> **SET TASK**:
Stop after the line with "C = SC.collection": repeat exactly every line before it, beginning with the first, and that line itself.

> **DATA EXCERPT**:
============================================================
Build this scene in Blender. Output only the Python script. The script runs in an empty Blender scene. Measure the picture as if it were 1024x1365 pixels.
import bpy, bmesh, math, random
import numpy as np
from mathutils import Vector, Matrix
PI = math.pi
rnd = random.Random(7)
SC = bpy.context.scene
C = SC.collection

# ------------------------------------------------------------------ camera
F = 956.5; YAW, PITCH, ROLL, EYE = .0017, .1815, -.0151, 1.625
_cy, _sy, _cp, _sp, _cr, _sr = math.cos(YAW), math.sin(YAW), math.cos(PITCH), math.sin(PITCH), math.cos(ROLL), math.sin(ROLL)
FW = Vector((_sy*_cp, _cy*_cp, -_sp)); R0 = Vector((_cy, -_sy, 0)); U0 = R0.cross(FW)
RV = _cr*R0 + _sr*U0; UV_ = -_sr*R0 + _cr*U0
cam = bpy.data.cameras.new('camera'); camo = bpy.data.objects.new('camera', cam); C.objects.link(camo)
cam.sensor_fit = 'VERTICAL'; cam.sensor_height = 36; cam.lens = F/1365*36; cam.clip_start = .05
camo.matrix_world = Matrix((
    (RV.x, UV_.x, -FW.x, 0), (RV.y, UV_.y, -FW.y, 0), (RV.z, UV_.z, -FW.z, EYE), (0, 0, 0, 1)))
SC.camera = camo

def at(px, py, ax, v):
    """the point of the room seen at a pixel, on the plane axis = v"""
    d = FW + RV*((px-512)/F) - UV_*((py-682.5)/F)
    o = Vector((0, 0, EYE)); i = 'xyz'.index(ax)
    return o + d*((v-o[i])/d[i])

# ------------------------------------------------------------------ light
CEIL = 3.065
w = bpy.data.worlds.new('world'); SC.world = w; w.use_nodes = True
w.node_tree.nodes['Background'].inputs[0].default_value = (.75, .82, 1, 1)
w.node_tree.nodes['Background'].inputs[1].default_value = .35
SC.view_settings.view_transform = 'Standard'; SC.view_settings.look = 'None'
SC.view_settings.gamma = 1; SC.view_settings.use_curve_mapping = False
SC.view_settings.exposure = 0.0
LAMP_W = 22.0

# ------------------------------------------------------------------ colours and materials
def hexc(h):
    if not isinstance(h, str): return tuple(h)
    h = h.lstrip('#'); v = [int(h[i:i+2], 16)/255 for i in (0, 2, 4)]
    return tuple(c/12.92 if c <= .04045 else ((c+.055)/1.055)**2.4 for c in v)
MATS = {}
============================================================
> **CORRECT RESULT**:
Build this scene in Blender. Output only the Python script. The script runs in an empty Blender scene. Measure the picture as if it were 1024x1365 pixels.
import bpy, bmesh, math, random
import numpy as np
from mathutils import Vector, Matrix
PI = math.pi
rnd = random.Random(7)
SC = bpy.context.scene
C = SC.collection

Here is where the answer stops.